I conclude therefore, that under the facts and circumstances of this case and in light of the policies underlying strict products liability, General Electric was engaged in the business of selling the product that caused the harm and was not, in that respect, an "occasional or casual” seller.2

Turning to the negligence claim, the majority opinion determines, for policy reasons, that "the duty of a casual or occasional seller [is at most] to warn the person to whom the product is supplied of known defects that are not obvious or readily discernible” (majority opn, at p 97) and summarily concludes that "General Electric breached no duty” (at p 97). Whether or not the limited duty posited by the majority is warranted, it is inapplicable here where the record does not support the conclusion that General Electric is a "casual or occasional seller”. Thus, I would affirm the determination of the Appellate Division that there is a factual issue concerning whether General Electric, the seller, breached its duty of reasonable care to the buyer and those within the foreseeable scope of risk (see, 116 AD2d 9, 12).

Judges Meyer, Simons, Titone and Hancock, Jr., concur with Judge Kaye; Judge Alexander dissents and votes to modify the order by denying summary judgment to General Electric as to the strict products liability claims asserted against it and, as so modified, to affirm in a separate opinion; Chief Judge Wachtler taking no part.

*102Order modified, with costs to third-party defendant General Electric, by granting summary judgment to General Electric dismissing the negligence claims asserted against it and, as so modified, affirmed. Question certified answered in the affirmative.

.There is scarce, if any, support in the record for the conclusion of the majority that the mill involved in this case is "the only piece of equipment of its kind in the sale” (majority opn, at p 93).

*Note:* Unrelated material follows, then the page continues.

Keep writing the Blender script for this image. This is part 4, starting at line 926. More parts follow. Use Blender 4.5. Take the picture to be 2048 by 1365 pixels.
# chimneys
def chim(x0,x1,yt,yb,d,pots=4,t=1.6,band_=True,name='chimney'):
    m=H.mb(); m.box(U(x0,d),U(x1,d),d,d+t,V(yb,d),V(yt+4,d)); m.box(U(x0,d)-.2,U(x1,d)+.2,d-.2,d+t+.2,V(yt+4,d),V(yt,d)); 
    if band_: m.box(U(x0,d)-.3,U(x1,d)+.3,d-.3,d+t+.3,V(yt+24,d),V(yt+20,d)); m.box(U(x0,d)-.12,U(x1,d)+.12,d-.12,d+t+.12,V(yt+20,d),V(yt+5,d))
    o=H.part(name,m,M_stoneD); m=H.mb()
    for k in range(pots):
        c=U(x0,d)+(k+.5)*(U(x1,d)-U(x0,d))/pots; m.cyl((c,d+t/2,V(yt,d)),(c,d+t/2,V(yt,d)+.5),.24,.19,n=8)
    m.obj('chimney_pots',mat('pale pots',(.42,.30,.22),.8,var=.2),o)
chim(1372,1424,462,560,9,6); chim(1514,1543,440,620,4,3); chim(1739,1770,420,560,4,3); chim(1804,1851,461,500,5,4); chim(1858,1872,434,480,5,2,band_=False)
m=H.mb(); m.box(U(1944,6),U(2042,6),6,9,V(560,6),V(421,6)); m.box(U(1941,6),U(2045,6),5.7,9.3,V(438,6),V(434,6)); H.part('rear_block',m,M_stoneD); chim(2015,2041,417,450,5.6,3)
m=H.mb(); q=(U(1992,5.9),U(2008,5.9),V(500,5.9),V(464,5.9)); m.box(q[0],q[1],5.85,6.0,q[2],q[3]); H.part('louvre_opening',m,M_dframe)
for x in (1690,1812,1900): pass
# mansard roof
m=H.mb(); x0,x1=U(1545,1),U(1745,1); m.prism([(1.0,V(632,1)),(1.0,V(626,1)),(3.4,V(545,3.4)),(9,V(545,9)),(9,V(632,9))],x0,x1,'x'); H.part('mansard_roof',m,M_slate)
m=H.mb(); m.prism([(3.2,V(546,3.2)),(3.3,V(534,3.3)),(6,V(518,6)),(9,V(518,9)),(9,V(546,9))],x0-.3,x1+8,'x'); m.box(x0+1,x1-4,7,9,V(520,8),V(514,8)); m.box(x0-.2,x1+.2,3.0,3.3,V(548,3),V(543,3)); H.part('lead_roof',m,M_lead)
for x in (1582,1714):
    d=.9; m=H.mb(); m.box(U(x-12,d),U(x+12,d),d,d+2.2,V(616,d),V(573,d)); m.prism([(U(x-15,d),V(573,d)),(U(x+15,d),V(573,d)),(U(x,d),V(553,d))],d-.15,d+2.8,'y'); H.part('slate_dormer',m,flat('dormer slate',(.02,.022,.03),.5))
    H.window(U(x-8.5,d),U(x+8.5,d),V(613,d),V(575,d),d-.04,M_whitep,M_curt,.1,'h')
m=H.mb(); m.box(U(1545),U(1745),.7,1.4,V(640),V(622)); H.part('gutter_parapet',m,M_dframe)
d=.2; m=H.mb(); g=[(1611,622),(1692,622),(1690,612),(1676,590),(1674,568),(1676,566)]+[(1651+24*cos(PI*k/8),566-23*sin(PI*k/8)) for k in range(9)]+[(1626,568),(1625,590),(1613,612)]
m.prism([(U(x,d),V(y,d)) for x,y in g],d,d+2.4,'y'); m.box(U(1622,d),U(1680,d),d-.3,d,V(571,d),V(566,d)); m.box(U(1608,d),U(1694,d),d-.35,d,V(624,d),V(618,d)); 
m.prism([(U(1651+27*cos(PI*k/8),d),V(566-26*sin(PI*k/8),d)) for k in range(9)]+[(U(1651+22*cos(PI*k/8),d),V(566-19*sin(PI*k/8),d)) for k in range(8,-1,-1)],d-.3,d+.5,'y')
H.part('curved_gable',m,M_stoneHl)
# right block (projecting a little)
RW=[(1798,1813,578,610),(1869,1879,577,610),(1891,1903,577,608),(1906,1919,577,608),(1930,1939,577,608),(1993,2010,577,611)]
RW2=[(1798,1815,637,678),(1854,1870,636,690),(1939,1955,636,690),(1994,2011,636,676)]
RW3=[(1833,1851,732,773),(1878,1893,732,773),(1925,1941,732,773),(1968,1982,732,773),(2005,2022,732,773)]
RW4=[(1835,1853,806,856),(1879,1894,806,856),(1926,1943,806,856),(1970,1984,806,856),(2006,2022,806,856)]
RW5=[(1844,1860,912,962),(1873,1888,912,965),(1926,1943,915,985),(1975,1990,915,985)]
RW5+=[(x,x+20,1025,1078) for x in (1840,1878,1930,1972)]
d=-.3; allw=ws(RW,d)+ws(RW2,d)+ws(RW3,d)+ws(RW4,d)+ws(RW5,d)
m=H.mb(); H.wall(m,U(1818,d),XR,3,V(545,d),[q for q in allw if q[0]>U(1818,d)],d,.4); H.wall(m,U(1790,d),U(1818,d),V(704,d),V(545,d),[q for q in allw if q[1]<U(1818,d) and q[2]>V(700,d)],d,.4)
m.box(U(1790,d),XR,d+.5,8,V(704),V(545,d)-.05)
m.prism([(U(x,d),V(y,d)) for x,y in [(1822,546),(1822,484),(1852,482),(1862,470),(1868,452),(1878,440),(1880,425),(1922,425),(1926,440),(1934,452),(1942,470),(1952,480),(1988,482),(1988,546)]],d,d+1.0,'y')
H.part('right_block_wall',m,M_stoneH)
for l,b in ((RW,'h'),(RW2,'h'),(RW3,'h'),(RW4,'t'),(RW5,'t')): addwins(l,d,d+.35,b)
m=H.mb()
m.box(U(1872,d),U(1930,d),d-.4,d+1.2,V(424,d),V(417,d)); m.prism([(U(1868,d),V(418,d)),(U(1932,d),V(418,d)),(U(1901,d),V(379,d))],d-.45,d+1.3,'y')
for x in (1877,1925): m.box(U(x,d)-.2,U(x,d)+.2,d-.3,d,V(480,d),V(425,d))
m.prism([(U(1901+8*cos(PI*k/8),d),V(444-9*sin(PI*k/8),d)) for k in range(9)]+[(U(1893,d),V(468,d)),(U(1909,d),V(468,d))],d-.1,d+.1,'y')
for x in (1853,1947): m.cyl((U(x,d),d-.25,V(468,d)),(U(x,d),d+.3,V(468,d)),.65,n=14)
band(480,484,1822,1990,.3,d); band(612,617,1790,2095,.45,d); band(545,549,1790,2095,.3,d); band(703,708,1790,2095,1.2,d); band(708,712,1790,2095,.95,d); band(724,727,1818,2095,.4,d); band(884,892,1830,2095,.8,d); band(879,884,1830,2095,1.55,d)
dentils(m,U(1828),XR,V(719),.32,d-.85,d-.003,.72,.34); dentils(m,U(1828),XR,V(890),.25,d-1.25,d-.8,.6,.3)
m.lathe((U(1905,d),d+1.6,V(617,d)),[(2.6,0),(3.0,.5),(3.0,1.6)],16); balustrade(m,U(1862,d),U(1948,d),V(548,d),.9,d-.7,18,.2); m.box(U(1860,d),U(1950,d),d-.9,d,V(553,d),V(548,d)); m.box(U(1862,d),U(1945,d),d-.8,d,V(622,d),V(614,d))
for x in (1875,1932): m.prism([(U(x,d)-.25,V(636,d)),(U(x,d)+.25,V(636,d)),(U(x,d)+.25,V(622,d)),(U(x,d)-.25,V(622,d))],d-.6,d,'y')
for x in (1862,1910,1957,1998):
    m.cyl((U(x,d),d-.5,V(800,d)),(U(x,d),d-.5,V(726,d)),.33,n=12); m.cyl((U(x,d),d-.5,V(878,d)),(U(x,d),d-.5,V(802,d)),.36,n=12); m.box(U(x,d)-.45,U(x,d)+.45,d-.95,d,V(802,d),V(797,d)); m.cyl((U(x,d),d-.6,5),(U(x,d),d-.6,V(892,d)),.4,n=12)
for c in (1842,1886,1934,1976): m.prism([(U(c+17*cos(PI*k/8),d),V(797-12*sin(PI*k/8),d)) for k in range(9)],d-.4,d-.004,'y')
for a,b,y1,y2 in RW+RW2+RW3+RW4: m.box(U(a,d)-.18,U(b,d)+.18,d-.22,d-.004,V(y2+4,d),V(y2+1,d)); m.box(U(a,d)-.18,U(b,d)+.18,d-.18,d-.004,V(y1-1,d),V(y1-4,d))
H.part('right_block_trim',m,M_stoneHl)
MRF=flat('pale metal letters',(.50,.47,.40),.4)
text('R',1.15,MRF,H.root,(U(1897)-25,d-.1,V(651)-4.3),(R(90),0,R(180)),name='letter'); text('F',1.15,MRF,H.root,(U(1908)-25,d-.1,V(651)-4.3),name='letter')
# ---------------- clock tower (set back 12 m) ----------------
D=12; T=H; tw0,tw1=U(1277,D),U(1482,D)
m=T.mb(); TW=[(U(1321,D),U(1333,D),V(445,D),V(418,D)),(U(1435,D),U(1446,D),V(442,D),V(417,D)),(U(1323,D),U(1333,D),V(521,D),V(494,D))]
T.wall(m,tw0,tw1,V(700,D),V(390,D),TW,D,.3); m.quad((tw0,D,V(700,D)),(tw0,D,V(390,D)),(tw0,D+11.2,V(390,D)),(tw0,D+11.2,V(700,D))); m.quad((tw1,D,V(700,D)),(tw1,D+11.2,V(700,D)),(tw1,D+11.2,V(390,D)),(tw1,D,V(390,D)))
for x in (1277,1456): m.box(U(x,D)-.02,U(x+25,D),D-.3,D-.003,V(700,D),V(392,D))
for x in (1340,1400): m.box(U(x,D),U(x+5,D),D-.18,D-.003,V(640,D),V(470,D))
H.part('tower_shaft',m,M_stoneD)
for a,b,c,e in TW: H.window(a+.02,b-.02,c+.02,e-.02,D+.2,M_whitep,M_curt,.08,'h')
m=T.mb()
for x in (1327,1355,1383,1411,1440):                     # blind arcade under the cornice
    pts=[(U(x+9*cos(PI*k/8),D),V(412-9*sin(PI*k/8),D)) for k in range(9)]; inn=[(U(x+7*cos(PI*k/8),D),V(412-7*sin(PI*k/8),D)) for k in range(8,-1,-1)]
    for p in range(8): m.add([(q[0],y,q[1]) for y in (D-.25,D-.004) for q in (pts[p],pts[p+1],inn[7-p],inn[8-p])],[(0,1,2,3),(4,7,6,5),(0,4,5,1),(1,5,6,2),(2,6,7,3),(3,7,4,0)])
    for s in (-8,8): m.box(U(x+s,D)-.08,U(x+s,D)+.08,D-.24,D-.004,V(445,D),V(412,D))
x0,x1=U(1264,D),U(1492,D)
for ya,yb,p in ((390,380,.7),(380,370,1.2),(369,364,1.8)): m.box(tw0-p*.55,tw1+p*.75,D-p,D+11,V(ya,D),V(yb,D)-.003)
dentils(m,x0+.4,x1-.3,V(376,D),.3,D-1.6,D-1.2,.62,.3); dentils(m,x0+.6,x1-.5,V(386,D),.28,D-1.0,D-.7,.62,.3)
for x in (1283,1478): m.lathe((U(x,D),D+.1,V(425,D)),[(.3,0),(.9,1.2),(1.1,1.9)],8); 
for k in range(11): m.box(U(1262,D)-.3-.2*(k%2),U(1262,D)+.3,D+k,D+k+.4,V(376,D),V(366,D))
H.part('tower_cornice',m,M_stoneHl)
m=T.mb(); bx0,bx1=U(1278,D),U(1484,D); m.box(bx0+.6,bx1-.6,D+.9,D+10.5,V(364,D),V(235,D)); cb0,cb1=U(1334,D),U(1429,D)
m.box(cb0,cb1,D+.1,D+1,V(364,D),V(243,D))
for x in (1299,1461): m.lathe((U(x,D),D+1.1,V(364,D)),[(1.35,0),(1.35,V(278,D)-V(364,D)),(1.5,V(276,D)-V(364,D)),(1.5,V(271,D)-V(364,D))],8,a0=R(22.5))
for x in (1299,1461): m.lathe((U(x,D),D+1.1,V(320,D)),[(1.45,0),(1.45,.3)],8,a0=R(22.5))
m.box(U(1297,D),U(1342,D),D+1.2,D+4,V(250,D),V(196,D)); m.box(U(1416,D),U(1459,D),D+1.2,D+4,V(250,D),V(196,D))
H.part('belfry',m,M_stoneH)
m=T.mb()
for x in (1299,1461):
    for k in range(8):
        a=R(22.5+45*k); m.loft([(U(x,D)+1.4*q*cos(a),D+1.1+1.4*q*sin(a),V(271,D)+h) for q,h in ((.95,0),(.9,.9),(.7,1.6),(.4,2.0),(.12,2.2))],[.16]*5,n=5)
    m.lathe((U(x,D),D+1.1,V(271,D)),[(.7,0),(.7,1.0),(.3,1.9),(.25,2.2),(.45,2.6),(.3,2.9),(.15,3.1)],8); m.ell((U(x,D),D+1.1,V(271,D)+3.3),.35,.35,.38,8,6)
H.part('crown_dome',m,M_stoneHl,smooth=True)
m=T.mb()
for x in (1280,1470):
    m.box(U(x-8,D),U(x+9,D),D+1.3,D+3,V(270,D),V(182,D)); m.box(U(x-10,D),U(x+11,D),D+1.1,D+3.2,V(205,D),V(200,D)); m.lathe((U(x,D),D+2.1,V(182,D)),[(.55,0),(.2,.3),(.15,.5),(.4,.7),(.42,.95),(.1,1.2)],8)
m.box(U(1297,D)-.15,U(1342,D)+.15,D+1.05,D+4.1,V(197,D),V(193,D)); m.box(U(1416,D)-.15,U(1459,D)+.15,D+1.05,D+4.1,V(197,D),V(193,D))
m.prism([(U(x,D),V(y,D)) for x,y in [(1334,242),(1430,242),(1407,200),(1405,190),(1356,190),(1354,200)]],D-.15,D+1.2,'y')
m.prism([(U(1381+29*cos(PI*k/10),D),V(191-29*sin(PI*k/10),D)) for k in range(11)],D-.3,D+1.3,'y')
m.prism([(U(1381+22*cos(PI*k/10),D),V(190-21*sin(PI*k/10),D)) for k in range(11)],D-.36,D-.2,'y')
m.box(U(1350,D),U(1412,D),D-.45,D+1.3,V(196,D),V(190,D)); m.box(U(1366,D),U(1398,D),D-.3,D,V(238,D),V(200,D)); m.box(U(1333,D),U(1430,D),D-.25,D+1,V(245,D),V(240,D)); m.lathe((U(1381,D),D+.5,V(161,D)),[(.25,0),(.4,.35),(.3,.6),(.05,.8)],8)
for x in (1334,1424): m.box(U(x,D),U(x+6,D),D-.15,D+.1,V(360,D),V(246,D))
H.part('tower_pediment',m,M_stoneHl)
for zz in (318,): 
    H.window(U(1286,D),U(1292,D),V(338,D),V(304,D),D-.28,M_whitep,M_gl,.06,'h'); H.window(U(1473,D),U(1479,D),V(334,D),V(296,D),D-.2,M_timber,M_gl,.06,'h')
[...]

A complete list of the items offered in this particular sale does not appear in the record before us although the partial list provided includes numerous pieces of industrial equipment such as a "flexowriter with tape punch”, a "hydraulic pump” and a "key punch machine”.

.The majority’s reliance on Gobhai v KLM Royal Dutch Airlines (85 AD2d 566, affd 57 NY2d 839), is misplaced. In affirming the grant of summary judgment to an airline defendant sued in strict liability for allegedly defective slippers given a passenger, the court relied on the undisputed fact that the defendant "did not manufacture, design or sell the alleged defective footwear” (85 AD2d, at p 567; emphasis supplied). That the distribution of the slippers was incidental to the basic service provided by the airline demonstrated that there had been no sale of the slippers — i.e., that the purchase of the airline ticket did not include the purchase of the slippers (see, 57 NY2d, at p 841, Fuchsberg, J., dissenting [the majority opinion adopts an inadmissibly narrow definition of sale]). In this case, of course, there is no dispute that General Electric sold the allegedly defective product.